Tabula Investment Management has closed two more ETFs with low demand as it continues to increase its focus on ESG strategies.
The Tabula iTraxx IG Bond UCITS ETF (TTRX) and the Tabula European iTraxx Crossover Credit Short UCITS ETF (TECS) were delisted on 15 June, taking the number of ETFs closed by the fixed income issuer to three.
Regarding TTRX, Tabula decided to close the ETF after the majority of investors switched to the Tabula EUR IG Bond Paris-aligned Climate UCITS ETF (TABC) launched in January 2021, ETF Stream understands.
TABC is labelled Article 9 under the Sustainable Finance Disclosure Regulation (SFDR) and has seen inflows of $15.6m year to date, taking its total AUM to $115m.
TABC offers exposure to euro investment grade bonds from issuers with 50% lower greenhouse gas emissions versus the broad market and an annual decarbonisation of at least 7%.
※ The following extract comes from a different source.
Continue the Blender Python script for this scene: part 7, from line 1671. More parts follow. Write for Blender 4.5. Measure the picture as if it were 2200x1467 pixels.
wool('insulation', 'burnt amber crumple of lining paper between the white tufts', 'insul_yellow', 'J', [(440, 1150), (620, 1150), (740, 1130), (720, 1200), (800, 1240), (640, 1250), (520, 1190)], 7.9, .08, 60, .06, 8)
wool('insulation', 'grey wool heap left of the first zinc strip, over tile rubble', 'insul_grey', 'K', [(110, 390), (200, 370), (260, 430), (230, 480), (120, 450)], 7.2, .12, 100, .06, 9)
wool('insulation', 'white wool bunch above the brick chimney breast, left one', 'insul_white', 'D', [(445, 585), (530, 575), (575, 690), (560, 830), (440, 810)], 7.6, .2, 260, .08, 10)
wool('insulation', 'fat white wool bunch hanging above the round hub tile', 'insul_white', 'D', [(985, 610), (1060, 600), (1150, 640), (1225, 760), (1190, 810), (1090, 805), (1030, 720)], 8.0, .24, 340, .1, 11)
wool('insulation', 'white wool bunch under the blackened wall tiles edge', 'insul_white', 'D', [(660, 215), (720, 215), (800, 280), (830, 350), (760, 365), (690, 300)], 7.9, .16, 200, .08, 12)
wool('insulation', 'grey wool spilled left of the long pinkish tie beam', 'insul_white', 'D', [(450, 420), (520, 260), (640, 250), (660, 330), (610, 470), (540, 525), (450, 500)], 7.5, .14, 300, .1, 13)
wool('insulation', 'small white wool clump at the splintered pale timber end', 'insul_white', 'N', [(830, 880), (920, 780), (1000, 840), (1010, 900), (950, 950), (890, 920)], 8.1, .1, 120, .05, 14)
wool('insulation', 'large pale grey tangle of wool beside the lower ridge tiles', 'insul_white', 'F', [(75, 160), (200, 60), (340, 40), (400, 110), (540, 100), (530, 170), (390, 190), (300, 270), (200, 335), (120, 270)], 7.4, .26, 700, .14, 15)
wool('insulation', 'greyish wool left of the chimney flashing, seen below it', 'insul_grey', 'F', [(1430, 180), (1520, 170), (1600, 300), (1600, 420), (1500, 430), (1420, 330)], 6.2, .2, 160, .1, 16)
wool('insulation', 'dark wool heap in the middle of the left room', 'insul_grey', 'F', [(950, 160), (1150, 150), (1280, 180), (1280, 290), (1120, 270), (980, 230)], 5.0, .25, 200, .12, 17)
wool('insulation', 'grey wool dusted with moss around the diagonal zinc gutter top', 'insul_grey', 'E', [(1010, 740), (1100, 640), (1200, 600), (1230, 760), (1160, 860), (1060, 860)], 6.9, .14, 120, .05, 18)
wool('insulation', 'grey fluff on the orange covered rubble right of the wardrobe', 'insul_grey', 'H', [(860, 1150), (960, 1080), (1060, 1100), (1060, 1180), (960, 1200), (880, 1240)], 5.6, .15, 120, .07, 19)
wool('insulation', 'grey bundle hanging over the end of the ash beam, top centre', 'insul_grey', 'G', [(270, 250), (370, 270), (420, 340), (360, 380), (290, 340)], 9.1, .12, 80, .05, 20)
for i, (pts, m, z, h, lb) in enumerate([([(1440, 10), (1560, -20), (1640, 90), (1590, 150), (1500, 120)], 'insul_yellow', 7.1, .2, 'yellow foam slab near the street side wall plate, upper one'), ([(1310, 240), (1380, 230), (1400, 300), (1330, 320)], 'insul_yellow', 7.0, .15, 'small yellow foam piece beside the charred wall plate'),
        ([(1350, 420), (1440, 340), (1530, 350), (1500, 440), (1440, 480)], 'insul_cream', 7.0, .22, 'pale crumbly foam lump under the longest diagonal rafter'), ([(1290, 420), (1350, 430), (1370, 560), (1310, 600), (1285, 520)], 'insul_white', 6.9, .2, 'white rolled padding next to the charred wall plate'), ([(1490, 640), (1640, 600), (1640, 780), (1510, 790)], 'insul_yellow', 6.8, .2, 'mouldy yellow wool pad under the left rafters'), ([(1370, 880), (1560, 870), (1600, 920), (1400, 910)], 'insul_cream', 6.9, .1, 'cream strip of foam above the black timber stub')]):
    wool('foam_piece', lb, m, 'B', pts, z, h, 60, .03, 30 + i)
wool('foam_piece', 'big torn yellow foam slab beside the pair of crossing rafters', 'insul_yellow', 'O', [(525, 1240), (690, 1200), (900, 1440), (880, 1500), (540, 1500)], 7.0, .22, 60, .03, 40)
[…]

Conversely, TECS, which launched in February 2019, had just $3m in assets under management (AUM) when it closed and unlike TTRX does not have an ESG equivalent.
Tracking the iTraxx European Crossover Credit Short index, the ETF takes short positions on high-yield European corporate credit, with exposure via a liquid credit default swap index rather than corporate bonds.
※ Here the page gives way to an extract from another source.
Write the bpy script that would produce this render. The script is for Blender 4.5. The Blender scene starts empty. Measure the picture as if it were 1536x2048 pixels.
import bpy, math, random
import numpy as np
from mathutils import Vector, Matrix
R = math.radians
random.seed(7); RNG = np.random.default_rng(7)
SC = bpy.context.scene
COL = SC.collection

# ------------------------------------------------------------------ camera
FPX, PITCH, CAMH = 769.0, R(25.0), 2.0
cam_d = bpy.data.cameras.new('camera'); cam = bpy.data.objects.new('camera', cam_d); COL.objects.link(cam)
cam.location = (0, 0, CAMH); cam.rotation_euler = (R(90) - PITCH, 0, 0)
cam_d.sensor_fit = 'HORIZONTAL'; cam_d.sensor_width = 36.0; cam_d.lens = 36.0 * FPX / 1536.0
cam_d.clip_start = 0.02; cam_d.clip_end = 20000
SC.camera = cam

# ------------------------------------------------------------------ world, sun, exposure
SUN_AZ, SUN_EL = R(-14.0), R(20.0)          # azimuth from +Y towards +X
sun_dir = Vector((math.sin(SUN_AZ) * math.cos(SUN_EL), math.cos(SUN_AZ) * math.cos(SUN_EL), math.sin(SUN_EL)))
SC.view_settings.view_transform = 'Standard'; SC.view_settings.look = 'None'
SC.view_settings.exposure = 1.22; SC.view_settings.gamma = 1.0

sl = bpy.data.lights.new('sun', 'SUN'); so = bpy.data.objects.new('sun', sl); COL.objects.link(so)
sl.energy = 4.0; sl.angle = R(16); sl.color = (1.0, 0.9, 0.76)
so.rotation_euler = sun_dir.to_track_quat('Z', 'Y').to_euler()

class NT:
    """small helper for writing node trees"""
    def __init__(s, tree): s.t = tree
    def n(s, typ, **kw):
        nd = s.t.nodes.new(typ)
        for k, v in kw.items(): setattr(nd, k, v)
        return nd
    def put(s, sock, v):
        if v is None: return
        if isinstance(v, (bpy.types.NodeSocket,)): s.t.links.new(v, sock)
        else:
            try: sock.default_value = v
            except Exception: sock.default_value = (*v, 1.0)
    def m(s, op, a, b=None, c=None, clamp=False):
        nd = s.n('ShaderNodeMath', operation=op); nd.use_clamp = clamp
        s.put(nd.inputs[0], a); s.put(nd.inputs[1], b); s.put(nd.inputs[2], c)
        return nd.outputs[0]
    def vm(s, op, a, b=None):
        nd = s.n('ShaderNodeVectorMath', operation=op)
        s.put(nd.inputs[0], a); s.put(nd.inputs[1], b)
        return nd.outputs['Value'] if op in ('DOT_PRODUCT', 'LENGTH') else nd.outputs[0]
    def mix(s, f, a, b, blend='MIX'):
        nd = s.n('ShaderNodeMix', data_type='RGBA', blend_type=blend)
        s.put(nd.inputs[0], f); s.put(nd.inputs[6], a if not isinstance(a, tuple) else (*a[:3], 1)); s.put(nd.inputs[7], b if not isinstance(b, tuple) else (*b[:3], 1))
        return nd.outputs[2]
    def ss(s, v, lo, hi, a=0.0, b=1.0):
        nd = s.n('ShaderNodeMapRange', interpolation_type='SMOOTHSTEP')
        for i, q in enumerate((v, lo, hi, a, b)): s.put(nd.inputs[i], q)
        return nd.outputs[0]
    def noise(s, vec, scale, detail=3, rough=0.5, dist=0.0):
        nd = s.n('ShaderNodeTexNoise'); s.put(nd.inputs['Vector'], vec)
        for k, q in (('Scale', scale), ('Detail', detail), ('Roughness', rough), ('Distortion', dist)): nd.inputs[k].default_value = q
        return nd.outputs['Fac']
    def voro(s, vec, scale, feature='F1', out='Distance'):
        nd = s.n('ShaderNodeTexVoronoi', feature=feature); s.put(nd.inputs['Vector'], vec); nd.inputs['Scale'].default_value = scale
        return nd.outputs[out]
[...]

Commenting on the news, Michael John Lytle (pictured), CEO of Tabula, said: “As we develop our fund range we are laser-focused on delivering ETFs that address investors’ needs and tackle the gaps in current fixed income solutions.
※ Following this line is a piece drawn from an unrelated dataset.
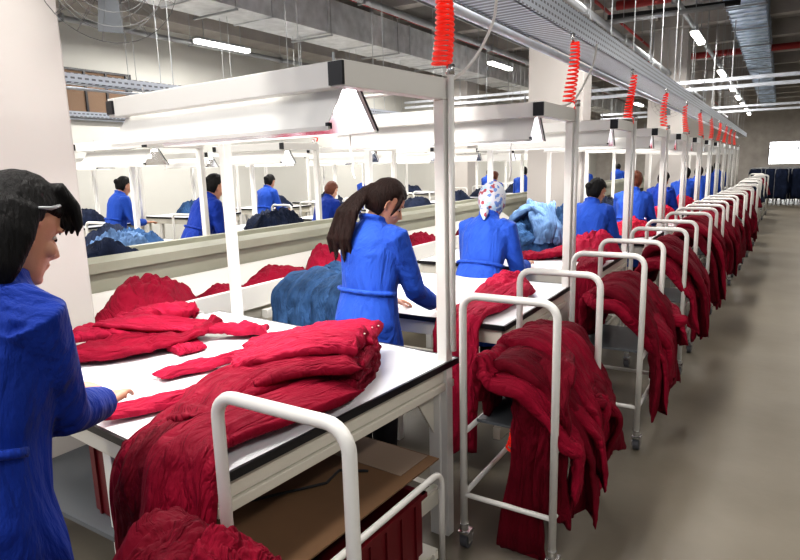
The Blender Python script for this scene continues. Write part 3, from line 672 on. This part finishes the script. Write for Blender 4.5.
FAR=[((-1.55,9.9,0),1.52,'coatd','hairb','sixth-table worker in dark blue coat behind the auburn-haired woman'),
 ((-1.45,11.8,0),1.55,'coat','hairb','blue-coated worker at the seventh table of the front row'),
 ((-1.4,13.6,0),1.55,'coat','hair','blue-coated worker at the eighth table of the front row'),
 ((-1.35,15.5,0),1.55,'coat','hairb','blue-coated worker at the ninth table of the front row'),
 ((-1.45,19.0,0),1.6,'coat','hairb','farthest blue-coated worker of the front row'),
 ((-5.38,4.36,0),1.70,'coatd','hairb','broad worker in blue coat with black hair bending beyond the trough'),
 ((-5.30,6.40,0),1.55,'coatd','hairr','blue-coated worker bending by the second-row post next to denim'),
 ((-5.3,12.3,0),1.55,'coat','hairr','auburn-haired blue-coated worker just right of the nearest post'),
 ((-5.2,13.9,0),1.62,'coat','hairb','blue-coated worker of the second row near the pale column'),
 ((-5.6,15.8,0),1.62,'coat','hairb','blue-coated worker beyond the second row, left of the pale column'),
 ((-8.0,5.12,0),1.66,'coat','hairb','worker in blue coat standing far left beside dark jeans'),
 ((-7.85,7.95,0),1.62,'coat','hairb','woman in blue coat with black ponytail standing beside a white hoop'),
 ((-8.0,11.3,0),1.60,'coat','hairb','standing worker in blue coat above the ponytailed woman'),
 ((-6.9,15.6,0),1.6,'coat','hairb','distant blue-coated worker between the second-row posts'),
 ((-6.4,18.2,0),1.6,'coat','hair','distant blue-coated worker behind the scarfed woman'),
 ((-4.85,18.0,0),1.6,'coat','hair','distant blue-coated worker seen right of the pale column'),
 ((-4.9,22.6,0),1.6,'coat','hairb','distant blue-coated worker behind the auburn-haired woman'),
 ((-3.4,21.5,0),1.6,'coat','hairb','distant blue-coated worker in front of the far racks')]
for i,(p,h,cc,hh,lb) in enumerate(FAR):
    person(p,R(-12+(i*37)%30-8),h,lb,None,lean=14 if i not in(5,6) else 24,nod=24,coat=cc,hair=hh,style='bun' if i in (0,5,10,11,12) else 'far',hands=((-.2,.38,1.0),(.22,.38,1.0)),vox=.014,bvox=.011)
# ------------------------------------------------------------------ trough, tray
def extr(name,poly,y0,y1,m,parent=None,x=0,z=0):
    return MB().prism(poly,'y',y0,y1).build(name,m,parent)
tr=empty('conveyor_trough',(-4.25,2,0),'long beige steel trough running between the two nearest table rows','trough')
def T(poly): return [(x+4.25,z) for x,z in poly]
extr('near_panel',T([(-3.98,.78),(-3.98,1.04),(-4.0,1.04),(-4.0,.78)]),0,26,'trough',tr)
extr('top_lip',T([(-3.94,1.03),(-3.94,1.10),(-4.09,1.125),(-4.09,1.10),(-3.97,1.08),(-3.97,1.03)]),0,26,'trough',tr)
extr('channel',T([(-4.09,1.10),(-4.09,1.04),(-4.42,1.04),(-4.42,1.02),(-4.1,1.02),(-4.0,1.02)]),0,26,'trough',tr)
extr('far_lip',T([(-4.42,1.02),(-4.42,1.12),(-4.5,1.12),(-4.5,.3),(-4.46,.3),(-4.46,1.02)]),0,26,'trough',tr)
for i in range(13): MB().box((0,1+2*i,.5),(.4,.08,1.0)).build('support','trough',tr)
ty=empty('collection_tray',(-3.6,1.95,0),'long white tray with raised rim holding red garments beside the front tables','tray')
def T2(poly): return [(x+3.6,z) for x,z in poly]
extr('back_slope',T2([(-3.93,.90),(-3.90,.90),(-3.72,.77),(-3.75,.77)]),0,7.6,'white',ty)
extr('tray_floor',T2([(-3.75,.77),(-3.24,.77),(-3.24,.75),(-3.75,.75)]),0,7.6,'troughin',ty)
extr('front_rim',T2([(-3.26,.70),(-3.26,.865),(-3.22,.865),(-3.22,.70)]),-.75,7.6,'white',ty)
extr('front_panel',T2([(-3.30,.30),(-3.30,.70),(-3.27,.70),(-3.27,.30)]),0,7.6,'cream',ty)
extr('lower_rim',T2([(-3.2,.62),(-3.2,.68),(-3.15,.68),(-3.15,.62)]),1.2,7.6,'white',ty)
for i in range(4): MB().box((0,1+2*i,.37),(.6,.05,.74)).build('support','white',ty)
# red garments in tray
TG=[((-3.52,2.42,.775),(.26,.42),.24,'crim','rounded crimson garment heap in the tray beside the near column',.3),
    ((-3.47,3.05,.775),(.18,.24),.10,'crim','low crimson garment in the tray left of the white post',.1),
    ((-3.47,3.62,.775),(.2,.42),.15,'crim','crimson garment lying long in the tray behind the near post',.0),
    ((-3.47,4.25,.775),(.2,.34),.23,'crim3','taller crimson garment in the tray beside the denim pile',.4),
    ((-3.45,6.0,.775),(.2,.30),.19,'crim','crimson garment in the tray right of the ponytailed woman',.2),
    ((-3.45,7.3,.775),(.2,.30),.20,'crim','crimson garment in the tray left of the scarfed woman',.2),
    ((-3.45,8.1,.775),(.18,.26),.16,'crim2','crimson garment in the tray just behind the head scarf',.2)]
for j,(p,rr,h,m,lb,rz) in enumerate(TG): clump('garment',p,rr[0],rr[1],h,m,lb,'garment','red garments in the tray',seed=20+j*1.9,rz=rz,amp=.2)
# ------------------------------------------------------------------ things on the nearest table
def tp(*P): return [Vector(p) for p in P]
Z=.853
# fanned trousers; waist end at right (near (-1.45,1.9)), legs to the left / front
grp='stack of crimson trousers on the nearest table'
def rivets(o,pts):
    m=MB()
    for p in pts: m.ell(Vector(p)-o.location,(.0045,.0045,.004),8,6)
    m.build('rivet','rivet',o,smooth=True)
LEG=[ # path, widths, thick, mat, label
 ([(-1.36,1.72,Z+.03),(-1.50,1.45,Z+.03),(-1.55,1.20,Z+.035),(-1.50,1.05,Z+.03),(-1.47,.96,Z-.06),(-1.47,.93,Z-.25),(-1.47,.92,Z-.50),(-1.48,.91,.18)],.24,.05,'crim2','crimson trousers bottommost of the stack, falling over the near table edge'),
 ([(-1.33,1.70,Z+.055),(-1.38,1.42,Z+.06),(-1.42,1.16,Z+.06),(-1.38,1.02,Z+.04),(-1.35,.955,Z-.08),(-1.34,.92,Z-.28),(-1.34,.91,Z-.55),(-1.36,.90,.16)],.22,.06,'crim','crimson trousers with both legs hanging to the floor behind the cream hoop'),
 ([(-1.36,1.85,Z+.085),(-1.52,1.62,Z+.08),(-1.62,1.35,Z+.06),(-1.60,1.14,Z+.04),(-1.58,1.03,Z+.01),(-1.57,.97,Z-.10),(-1.56,.95,Z-.35),(-1.56,.94,.25)],.17,.05,'crim','crimson trousers draped off the table left of the hoop'),
 ([(-1.40,1.92,Z+.105),(-1.58,1.78,Z+.085),(-1.72,1.55,Z+.05),(-1.84,1.30,Z+.026),(-1.94,1.12,Z+.022)],[.26,.24,.14,.11,.10],.036,'crim3','crimson trousers whose narrow leg points to the left table corner'),
 ([(-1.50,2.06,Z+.10),(-1.72,2.0,Z+.075),(-1.95,1.85,Z+.05),(-2.06,1.66,Z+.026),(-2.13,1.48,Z+.022)],[.26,.25,.14,.11,.10],.036,'crim3','crimson trousers whose leg points toward the worker hands'),
 ([(-1.35,1.80,Z+.125),(-1.50,1.66,Z+.12),(-1.66,1.50,Z+.085),(-1.62,1.30,Z+.07),(-1.56,1.15,Z+.06)],[.30,.30,.24,.18,.15],.055,'crim','crimson trousers in the middle of the fanned stack'),
 ([(-1.44,2.10,Z+.135),(-1.60,2.02,Z+.14),(-1.78,1.90,Z+.105),(-1.93,1.78,Z+.09)],[.30,.34,.30,.20],.06,'crim3','crimson trousers with a crumpled waist on top of the stack at the back'),
 ([(-1.36,1.88,Z+.165),(-1.50,1.80,Z+.175),(-1.66,1.70,Z+.145),(-1.80,1.58,Z+.09)],[.28,.32,.28,.2],.06,'crim3','topmost crimson trousers of the stack, waistband toward the aisle'),
]
for j,(P,w_,t_,m,lb) in enumerate(LEG):
    n=len(P); wl=w_ if isinstance(w_,list) else [w_]*n
    W=[]
    for q in range(n):
        a=Vector(P[max(0,q-1)]); b=Vector(P[min(n-1,q+1)]); d=(b-a); d.z=0
        if d.length<.04: d=Vector((0,-1,0))
        W.append(Vector((-d.y,d.x,0)).normalized())
    o=garment('trousers',P,W,wl,[t_*1.15]+[t_]*(n-2)+[t_*.8],m,lb,grp,seed=100+j*2.3,nu=44,ns=80,amp=.0095 if j<3 else .009)
    if j>=3:
        p=Vector(P[0]); rivets(o,[p+Vector((-.015,-.07+.05*q,.030-.004*q)) for q in range(3)])
# stacked folded edges at the aisle end of the stack
for j in range(4):
    z=Z+.015+.030*j
    garment('trousers',[(-1.34,1.62+.03*j,z),(-1.42,1.78+.02*j,z),(-1.47,1.95,z),(-1.52,2.08,z)],[(1,.5,0)]*4,[.16,.22,.22,.16],.05,['crim2','crim','crim2','crim'][j],'folded crimson waist end in the stack, %s layer from the table top'%ordn(j),'folded waist ends in the stack',seed=140+j,nu=30,ns=40,amp=.008)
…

“Almost 70% of our current ETF AUM is now in Article 8 or 9 ETFs. We are in the process of launching several new funds which help address the challenges facing fixed income portfolios. Efficiency in our product offering helps us deliver better solutions to our clients.”
In February, Tabula closed the first-ever product it launched, the Tabula European IG Performance Credit UCITS ETF (TCEP), due to low demand.